This question is much more complicated than it needs to be, so let's simplify it.CITI29 wrote:If a six sided die is rolled three times, what is the probability of getting at least one even number and at least one odd number?
1/8 1/4 1/2 3/4 7/8
50% of the time it will be even, 50% of the time it will be odd. So, we can pretend that the die has two sides (or even pretend that this is a coin flip question).
We could do this by brute force. If we roll 3 times, the diff events are:
EEE
EEO
EOE
EOO
OOO
OOE
OEO
OEE
6 of those events have at least one E and at least one O, so the answer is 6/8 = 3/4.
We could also do this using probability.
Prob = # desired events/total # of possibilities
Also, we know that Prob (what you want) = 1 - prob (what you don't want)
The "1 - what you don't want" approach is often the quickest way to attack tough probability questions on the GMAT.

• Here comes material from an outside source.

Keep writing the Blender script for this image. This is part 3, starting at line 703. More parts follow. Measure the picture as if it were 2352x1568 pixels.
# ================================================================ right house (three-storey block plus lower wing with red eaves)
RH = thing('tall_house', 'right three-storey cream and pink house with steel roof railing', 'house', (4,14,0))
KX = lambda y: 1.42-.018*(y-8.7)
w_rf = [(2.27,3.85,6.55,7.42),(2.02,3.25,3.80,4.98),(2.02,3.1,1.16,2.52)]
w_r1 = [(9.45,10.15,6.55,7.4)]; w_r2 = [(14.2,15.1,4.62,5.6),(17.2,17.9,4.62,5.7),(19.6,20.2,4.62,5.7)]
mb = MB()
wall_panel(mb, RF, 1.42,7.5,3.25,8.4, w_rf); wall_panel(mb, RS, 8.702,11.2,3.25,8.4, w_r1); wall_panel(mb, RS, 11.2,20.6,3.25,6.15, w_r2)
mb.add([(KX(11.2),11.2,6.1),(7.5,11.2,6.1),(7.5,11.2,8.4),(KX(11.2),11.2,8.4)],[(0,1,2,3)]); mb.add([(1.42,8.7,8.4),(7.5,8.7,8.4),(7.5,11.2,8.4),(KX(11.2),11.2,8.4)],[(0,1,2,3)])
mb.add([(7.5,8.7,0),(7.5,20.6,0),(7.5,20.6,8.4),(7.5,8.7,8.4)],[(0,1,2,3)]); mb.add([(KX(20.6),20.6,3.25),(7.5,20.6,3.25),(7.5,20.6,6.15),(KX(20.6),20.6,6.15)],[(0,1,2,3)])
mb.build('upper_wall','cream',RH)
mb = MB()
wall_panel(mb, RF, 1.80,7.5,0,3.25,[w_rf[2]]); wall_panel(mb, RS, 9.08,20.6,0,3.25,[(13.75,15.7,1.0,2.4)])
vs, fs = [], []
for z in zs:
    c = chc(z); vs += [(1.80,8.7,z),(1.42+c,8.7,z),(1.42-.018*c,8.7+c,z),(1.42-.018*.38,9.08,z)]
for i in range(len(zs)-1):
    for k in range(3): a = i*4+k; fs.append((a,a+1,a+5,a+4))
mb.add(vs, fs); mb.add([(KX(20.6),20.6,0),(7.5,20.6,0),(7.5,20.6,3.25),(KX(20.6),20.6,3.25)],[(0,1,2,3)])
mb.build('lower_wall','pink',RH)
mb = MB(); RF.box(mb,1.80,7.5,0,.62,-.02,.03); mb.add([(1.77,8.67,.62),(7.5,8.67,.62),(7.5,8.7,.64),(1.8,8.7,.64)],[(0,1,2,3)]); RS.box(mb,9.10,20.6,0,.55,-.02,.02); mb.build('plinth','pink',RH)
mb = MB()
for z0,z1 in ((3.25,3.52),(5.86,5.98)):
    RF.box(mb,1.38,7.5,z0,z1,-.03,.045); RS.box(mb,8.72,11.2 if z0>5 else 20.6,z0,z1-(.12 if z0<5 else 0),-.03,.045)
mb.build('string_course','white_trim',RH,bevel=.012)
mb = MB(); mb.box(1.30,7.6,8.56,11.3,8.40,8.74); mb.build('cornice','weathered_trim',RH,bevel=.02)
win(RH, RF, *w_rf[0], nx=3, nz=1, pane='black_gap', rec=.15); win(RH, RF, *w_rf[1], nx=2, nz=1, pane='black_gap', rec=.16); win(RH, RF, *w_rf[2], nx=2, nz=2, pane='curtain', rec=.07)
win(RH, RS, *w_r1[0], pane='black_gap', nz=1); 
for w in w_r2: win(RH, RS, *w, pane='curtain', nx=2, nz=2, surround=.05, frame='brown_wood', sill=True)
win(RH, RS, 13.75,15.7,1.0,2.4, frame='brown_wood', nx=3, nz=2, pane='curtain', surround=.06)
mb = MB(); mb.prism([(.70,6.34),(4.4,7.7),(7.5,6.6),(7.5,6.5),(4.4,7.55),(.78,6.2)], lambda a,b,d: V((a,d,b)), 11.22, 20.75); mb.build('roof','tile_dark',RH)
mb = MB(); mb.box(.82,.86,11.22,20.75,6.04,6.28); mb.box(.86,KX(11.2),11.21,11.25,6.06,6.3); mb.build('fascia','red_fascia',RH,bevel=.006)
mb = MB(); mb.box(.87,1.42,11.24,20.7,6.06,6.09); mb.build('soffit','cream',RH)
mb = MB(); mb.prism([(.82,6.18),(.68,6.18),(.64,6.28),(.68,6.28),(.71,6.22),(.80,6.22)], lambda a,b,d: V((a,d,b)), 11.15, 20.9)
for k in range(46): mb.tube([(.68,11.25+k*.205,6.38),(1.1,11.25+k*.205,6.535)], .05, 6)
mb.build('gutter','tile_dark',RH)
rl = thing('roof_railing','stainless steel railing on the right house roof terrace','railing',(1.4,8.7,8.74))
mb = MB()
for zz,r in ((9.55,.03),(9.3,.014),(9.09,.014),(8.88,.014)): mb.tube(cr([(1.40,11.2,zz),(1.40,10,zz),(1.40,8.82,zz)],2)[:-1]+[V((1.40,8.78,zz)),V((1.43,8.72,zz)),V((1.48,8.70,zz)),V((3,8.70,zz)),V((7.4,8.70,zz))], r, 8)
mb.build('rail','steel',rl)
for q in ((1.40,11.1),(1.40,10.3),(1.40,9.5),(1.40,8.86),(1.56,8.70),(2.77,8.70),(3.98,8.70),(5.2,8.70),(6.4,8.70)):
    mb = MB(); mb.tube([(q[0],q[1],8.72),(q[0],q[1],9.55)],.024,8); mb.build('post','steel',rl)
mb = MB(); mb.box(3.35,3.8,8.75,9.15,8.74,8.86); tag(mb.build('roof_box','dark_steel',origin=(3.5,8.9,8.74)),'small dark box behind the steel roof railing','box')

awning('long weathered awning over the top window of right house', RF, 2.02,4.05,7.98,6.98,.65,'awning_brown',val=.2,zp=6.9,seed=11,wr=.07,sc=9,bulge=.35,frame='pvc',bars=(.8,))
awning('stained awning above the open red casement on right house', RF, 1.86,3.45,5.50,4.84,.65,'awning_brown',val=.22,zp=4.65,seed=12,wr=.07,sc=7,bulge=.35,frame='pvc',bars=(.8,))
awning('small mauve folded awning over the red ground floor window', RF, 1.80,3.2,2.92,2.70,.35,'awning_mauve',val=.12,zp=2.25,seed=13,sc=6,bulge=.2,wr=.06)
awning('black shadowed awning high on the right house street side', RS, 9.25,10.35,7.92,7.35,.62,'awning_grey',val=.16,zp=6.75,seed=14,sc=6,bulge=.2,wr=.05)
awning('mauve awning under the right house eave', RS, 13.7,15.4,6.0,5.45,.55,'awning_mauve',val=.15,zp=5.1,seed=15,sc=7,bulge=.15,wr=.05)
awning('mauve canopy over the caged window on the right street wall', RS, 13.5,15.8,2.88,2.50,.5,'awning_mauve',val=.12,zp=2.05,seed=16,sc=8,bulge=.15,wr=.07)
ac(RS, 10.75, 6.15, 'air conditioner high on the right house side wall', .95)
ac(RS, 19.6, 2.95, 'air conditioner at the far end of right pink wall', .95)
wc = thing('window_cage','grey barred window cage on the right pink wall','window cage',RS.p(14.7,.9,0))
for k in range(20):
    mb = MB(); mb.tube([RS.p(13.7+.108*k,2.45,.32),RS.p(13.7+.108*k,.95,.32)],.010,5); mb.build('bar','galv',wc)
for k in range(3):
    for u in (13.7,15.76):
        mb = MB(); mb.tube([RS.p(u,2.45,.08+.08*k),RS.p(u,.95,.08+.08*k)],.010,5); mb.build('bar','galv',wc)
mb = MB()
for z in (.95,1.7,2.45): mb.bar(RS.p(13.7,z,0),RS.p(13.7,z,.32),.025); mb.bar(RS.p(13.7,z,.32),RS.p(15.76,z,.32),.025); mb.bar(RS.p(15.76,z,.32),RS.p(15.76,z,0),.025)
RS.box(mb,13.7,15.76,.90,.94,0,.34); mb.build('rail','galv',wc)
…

Since this is a binary scenario (i.e. each option happens 50% of the time), the total # of possibilities is going to be 2^n, where n is the number of events. In this case, that's 3.
So, there are 2^3 = 8 total possibilities.
The only 2 events that we do NOT want are OOO and EEE. So, we don't want 2/8 = 1/4 of the things to happen.
So, Prob(do want) = 1 - 1/4 = 3/4
The second solution (using the formula) is more elegant, but brute force is probably quicker. Remember, on test day you don't get any bonus points for the beauty of your solution, we want fast and furious!